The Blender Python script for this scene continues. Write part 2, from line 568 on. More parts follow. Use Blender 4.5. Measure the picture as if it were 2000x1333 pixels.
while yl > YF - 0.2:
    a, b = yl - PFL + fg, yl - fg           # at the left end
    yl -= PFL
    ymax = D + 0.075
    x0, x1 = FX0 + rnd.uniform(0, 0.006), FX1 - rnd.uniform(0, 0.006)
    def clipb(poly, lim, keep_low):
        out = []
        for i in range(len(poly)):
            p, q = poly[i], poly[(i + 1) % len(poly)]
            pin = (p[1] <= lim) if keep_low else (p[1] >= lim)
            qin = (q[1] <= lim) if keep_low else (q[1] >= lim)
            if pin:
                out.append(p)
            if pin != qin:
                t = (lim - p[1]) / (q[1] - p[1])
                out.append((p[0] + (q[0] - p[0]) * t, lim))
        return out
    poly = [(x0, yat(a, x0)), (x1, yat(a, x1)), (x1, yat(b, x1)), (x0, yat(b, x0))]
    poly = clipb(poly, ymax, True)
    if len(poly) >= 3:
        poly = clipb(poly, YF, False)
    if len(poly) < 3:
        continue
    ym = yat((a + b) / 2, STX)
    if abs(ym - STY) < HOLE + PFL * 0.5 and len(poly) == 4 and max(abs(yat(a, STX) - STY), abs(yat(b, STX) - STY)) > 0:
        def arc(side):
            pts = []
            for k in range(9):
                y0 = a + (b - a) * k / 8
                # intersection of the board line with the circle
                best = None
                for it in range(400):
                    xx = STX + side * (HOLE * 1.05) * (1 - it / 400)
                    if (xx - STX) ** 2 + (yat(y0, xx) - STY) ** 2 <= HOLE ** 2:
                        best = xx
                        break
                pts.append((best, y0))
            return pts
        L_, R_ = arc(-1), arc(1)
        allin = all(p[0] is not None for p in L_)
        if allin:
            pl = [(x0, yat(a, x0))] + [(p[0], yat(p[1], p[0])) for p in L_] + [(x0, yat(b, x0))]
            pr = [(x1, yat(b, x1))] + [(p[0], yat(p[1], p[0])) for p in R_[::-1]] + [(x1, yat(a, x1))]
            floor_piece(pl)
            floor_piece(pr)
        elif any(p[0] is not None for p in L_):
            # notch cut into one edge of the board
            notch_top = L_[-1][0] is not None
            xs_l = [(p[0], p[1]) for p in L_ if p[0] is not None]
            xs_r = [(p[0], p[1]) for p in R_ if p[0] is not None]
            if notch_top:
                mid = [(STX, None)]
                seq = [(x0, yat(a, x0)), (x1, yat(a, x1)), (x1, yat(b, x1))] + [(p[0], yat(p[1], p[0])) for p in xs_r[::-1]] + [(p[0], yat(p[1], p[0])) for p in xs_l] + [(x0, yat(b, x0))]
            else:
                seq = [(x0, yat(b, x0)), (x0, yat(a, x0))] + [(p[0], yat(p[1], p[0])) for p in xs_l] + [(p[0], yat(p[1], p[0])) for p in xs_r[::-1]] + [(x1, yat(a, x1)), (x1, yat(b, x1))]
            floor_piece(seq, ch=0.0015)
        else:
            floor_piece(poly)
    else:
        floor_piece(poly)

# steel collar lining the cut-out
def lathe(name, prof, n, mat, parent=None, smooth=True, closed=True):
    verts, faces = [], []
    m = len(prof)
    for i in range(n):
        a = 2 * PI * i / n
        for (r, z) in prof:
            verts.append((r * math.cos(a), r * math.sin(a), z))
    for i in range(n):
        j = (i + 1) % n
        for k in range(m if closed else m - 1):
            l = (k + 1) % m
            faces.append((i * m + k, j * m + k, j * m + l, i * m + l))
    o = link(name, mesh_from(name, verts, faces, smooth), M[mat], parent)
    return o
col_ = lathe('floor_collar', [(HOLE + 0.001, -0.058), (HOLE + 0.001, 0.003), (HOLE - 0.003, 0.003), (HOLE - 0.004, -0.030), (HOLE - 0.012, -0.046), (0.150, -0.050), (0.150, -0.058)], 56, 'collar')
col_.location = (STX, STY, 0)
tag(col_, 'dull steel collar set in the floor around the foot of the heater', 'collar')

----

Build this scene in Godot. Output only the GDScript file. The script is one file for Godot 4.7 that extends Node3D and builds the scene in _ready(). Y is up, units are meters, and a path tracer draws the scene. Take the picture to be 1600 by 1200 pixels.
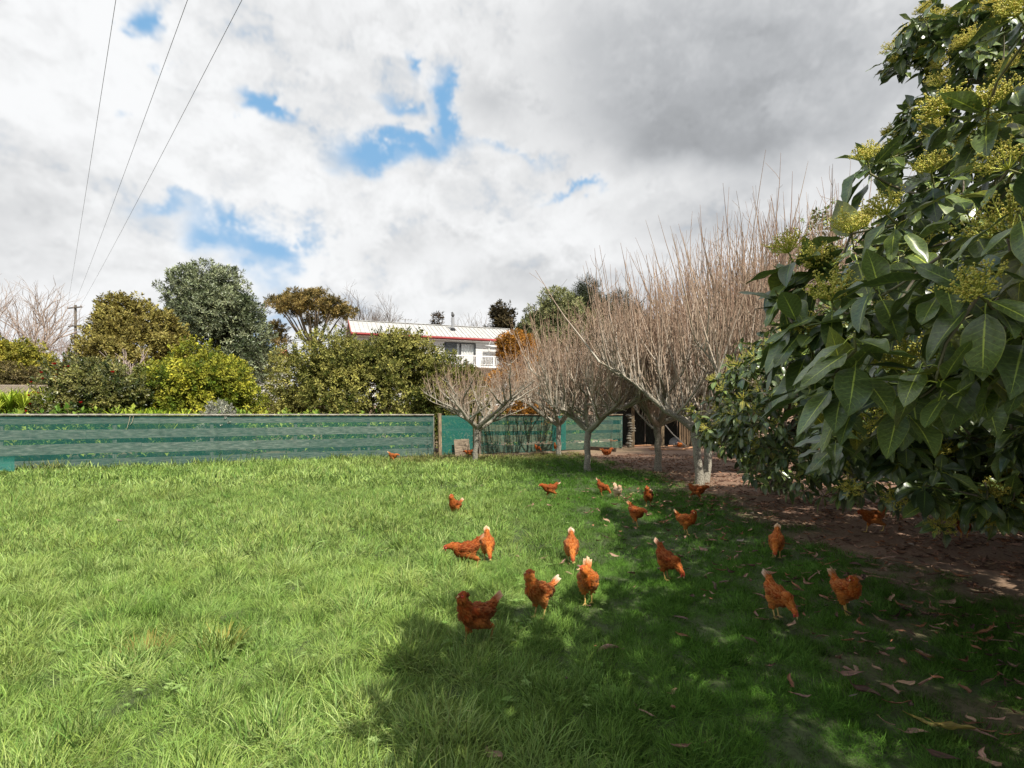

----

* Requirements:
Only lines with "pixels" are wanted here; list each of them.

* Response to the task:
The Blender Python script for this scene continues. Write part 2, from line 568 on. More parts follow. Use Blender 4.5. Measure the picture as if it were 2000x1333 pixels.
Build this scene in Godot. Output only the GDScript file. The script is one file for Godot 4.7 that extends Node3D and builds the scene in _ready(). Y is up, units are meters, and a path tracer draws the scene. Take the picture to be 1600 by 1200 pixels.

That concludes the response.